Following extensive tests and exhaustive analysis of all the evidence, Mr Justice Keane said in his report: "The cause of the fire is not known and may never be known. There is no evidence of an accidental origin; and equally no evidence that the fire was started deliberately."
He then drew on the evidence put forward by the five experts, three of whom thought it most likely the fire was started deliberately, while two were not inclined to rule out the possibility of electrical fault.
Given the lack of any more definite evidence, and the majority opinion of the experts, Mr Justice Keane concluded: "In these circumstances, the tribunal has come to the conclusion that the more probable explanation of the fire is that it was caused deliberately. It is also satisfied that it was probably started in the west alcove and not in the roof space."

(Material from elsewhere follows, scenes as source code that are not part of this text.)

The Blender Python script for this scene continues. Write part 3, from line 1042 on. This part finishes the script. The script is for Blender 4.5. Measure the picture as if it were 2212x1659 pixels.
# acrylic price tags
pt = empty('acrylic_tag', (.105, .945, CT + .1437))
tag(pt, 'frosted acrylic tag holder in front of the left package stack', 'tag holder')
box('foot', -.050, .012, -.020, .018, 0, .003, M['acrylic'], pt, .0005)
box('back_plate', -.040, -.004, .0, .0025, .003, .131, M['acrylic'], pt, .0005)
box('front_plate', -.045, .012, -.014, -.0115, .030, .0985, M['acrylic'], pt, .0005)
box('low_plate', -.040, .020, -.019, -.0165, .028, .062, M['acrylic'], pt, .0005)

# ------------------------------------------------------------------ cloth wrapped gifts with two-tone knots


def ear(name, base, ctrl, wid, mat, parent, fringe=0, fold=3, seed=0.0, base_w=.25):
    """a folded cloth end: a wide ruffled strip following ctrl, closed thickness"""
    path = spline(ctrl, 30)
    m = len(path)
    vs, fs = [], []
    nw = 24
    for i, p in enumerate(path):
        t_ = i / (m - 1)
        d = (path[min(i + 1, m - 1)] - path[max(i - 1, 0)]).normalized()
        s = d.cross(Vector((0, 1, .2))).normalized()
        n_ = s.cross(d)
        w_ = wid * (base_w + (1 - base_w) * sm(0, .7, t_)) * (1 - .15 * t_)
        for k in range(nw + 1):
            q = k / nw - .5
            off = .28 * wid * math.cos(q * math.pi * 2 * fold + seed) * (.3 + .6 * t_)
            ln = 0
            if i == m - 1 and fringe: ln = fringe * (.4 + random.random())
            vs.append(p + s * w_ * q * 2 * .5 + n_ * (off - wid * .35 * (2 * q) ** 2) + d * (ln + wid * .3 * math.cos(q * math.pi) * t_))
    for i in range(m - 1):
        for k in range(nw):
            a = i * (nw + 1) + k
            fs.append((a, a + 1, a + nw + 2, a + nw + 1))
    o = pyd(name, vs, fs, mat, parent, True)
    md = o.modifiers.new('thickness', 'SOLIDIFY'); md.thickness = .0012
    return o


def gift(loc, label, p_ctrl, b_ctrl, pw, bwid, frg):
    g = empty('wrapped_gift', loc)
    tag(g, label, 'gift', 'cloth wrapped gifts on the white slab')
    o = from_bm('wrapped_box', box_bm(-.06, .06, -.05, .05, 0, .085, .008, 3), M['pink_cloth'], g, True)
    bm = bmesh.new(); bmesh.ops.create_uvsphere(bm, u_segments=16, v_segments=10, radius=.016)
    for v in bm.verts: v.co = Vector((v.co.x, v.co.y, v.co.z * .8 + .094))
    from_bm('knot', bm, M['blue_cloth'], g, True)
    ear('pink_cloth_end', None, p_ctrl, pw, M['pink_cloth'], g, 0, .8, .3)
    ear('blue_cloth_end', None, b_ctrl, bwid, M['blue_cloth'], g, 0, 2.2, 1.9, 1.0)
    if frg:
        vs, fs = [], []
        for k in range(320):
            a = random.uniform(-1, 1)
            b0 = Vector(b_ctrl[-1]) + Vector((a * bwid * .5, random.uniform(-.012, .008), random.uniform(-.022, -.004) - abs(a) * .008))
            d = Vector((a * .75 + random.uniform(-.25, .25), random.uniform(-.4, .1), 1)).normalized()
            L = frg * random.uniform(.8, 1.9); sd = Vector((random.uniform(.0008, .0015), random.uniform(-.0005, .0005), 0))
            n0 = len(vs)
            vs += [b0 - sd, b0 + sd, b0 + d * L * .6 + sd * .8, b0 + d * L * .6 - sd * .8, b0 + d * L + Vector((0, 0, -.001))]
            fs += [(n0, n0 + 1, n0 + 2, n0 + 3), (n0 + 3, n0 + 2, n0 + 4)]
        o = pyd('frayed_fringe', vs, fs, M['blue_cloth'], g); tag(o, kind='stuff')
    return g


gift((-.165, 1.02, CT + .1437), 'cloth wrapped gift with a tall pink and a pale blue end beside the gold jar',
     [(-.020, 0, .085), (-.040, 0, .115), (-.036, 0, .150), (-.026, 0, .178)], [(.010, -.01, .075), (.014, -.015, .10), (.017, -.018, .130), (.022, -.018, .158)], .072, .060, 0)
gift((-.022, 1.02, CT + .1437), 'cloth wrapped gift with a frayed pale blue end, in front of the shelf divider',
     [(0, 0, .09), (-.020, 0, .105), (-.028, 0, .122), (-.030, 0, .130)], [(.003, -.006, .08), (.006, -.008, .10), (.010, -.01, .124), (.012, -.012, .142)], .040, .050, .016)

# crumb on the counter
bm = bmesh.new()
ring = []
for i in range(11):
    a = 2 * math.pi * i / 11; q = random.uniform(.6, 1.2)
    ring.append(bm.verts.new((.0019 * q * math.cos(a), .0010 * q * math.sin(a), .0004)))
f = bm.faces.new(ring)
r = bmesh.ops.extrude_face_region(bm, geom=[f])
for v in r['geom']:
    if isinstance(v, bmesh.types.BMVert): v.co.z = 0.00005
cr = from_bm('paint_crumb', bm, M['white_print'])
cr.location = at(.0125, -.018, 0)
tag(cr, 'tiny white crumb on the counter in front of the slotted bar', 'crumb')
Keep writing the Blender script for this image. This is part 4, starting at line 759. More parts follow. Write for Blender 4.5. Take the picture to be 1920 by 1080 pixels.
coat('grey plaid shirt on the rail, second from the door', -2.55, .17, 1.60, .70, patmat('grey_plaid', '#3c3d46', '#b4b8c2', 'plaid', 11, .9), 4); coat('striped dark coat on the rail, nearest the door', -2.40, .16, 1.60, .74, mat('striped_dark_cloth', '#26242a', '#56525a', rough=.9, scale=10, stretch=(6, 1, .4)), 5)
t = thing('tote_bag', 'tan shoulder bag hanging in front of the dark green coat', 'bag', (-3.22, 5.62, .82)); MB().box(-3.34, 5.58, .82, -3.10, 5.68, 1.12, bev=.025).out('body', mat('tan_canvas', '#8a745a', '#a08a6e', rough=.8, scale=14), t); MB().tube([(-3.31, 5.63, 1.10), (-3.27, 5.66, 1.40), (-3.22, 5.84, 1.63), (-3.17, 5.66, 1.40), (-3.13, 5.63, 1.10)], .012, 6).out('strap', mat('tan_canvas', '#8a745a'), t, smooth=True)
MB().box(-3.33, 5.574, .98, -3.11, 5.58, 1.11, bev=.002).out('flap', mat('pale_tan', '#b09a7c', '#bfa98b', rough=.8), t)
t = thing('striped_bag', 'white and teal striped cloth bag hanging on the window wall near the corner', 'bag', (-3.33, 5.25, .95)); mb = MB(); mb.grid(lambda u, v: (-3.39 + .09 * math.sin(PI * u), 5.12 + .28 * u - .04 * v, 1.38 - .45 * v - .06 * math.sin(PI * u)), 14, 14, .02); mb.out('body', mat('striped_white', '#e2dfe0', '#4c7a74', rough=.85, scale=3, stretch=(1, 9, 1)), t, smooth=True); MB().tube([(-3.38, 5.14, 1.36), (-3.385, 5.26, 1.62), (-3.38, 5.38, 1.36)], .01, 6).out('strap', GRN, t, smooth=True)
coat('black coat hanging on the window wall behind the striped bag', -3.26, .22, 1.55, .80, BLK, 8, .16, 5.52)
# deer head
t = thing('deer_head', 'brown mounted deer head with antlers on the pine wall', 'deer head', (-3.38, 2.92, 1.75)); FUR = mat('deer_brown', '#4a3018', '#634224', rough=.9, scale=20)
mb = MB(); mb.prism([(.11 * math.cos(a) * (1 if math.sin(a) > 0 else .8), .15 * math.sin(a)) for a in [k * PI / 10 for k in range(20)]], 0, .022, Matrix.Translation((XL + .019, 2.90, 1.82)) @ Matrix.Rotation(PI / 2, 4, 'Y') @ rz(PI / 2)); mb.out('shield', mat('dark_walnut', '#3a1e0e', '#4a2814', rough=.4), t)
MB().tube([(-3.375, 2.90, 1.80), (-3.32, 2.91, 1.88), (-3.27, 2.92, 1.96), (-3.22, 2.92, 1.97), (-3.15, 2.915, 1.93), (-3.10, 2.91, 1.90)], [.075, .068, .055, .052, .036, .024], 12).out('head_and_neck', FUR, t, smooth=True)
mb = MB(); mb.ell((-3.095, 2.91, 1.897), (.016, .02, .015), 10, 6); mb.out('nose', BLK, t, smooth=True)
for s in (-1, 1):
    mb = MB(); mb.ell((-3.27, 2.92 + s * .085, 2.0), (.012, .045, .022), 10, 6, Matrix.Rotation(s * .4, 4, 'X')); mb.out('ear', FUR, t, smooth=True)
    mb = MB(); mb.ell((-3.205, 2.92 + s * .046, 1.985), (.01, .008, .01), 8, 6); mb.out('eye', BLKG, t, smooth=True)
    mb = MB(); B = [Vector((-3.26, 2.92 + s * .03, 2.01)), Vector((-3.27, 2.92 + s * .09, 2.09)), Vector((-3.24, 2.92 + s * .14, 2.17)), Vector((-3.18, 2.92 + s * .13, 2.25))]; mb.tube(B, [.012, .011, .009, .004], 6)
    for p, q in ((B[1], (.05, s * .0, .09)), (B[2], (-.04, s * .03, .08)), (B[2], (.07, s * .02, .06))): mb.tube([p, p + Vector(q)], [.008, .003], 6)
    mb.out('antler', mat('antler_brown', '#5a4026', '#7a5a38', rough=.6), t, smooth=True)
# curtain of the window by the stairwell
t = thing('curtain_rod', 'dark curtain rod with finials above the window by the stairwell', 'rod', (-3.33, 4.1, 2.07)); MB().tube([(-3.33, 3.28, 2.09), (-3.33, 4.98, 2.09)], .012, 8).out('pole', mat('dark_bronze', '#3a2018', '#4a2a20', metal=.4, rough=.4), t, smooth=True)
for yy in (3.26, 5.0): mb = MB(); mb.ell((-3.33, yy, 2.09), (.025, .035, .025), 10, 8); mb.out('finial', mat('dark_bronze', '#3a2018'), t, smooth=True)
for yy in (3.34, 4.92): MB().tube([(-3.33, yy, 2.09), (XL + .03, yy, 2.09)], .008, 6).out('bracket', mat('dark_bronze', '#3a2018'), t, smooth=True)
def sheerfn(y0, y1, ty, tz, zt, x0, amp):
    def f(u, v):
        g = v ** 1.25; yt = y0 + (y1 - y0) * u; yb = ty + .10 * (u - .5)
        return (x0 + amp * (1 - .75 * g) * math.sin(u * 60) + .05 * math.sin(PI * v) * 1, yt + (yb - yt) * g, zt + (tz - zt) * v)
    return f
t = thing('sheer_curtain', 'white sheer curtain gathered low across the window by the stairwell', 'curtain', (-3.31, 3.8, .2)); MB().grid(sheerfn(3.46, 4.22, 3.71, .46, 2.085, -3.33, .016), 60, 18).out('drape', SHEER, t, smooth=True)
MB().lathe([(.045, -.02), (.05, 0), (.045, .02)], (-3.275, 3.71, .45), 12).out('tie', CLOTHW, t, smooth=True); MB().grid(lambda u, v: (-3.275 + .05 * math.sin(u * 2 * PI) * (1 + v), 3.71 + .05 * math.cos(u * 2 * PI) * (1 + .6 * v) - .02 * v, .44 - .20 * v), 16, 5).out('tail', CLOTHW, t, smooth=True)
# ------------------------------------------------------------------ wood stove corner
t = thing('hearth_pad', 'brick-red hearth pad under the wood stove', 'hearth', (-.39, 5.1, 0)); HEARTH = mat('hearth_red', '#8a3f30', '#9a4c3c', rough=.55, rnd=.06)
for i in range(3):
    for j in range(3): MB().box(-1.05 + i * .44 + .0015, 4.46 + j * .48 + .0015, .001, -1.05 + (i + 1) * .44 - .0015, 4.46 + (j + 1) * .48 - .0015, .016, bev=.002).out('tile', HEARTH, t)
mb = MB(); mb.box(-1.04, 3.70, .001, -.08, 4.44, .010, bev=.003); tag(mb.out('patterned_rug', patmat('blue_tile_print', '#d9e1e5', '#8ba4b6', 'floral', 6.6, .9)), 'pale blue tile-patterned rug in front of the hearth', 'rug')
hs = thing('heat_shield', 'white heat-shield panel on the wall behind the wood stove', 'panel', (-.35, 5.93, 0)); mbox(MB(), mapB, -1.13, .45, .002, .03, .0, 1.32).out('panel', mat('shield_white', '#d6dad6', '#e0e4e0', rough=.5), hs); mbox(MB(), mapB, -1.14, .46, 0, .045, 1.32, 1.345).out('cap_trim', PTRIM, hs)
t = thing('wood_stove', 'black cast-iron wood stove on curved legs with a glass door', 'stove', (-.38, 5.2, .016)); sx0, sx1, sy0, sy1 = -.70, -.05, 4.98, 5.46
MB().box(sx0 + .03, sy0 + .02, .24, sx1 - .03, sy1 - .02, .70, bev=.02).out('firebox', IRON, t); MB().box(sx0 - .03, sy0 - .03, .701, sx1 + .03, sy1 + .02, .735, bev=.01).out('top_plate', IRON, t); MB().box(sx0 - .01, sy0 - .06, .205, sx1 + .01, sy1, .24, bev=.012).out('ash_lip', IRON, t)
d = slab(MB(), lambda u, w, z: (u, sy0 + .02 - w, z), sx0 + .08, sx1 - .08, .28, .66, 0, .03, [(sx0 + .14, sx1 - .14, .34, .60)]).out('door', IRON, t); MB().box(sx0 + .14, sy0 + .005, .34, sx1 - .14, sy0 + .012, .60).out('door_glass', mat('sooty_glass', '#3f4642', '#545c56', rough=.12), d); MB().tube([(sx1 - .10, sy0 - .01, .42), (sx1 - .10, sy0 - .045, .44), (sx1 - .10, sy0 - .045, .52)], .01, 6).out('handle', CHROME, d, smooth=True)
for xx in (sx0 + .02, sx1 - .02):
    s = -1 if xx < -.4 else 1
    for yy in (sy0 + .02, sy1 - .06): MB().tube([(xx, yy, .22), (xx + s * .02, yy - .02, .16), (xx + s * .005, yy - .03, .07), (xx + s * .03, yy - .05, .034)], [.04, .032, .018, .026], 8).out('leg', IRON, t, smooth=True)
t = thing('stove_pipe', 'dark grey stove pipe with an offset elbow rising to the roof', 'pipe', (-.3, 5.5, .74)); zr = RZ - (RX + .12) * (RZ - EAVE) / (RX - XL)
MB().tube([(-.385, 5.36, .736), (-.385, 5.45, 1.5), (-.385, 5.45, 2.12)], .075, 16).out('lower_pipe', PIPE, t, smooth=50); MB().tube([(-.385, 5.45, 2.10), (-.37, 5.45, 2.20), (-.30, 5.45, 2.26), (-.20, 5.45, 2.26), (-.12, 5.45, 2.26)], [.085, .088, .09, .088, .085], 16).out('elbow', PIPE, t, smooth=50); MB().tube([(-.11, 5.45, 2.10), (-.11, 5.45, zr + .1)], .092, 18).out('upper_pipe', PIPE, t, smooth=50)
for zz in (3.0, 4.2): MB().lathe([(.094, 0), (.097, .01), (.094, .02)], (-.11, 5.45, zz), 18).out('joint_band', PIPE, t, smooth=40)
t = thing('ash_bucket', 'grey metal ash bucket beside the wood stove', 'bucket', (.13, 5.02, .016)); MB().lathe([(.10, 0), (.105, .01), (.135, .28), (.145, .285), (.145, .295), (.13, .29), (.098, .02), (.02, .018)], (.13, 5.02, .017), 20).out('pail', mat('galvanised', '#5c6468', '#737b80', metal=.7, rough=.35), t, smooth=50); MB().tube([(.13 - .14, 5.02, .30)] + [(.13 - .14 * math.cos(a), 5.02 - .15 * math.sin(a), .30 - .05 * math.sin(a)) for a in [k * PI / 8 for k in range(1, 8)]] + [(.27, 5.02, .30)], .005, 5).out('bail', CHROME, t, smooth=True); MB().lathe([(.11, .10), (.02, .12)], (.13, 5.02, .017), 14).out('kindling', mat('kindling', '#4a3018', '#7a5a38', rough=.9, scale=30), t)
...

However, Mr O'Neill said there is now more evidential basis for the proposition of an accidental outbreak of fire in the Stardust storeroom than for the tribunal's theory that it was caused by arson.
Meanwhile, a man who was in the ballroom on the night of the fire contacted The Irish Times to say he agreed with the findings of the Prime Time programme supporting the theory that the fire began in the storeroom.
Gerry Sammon said: "I wasn't aware that witnesses and the tribunal had thought the fire had started at the seats in the back to the left of the main bar. I believe because quite a few people had their backs to the bar they didn't see the fire until then.
"I was on the dance floor facing the bar. I have said it numerous times to people that the first time I saw the fire start was at the right-hand side of the bar as you look at it from the dance floor. It went from ground level and then shot up to the ceiling.
"I made a statement to the Coolock police and also drew a picture of what I saw. Surely they keep records of something like this?"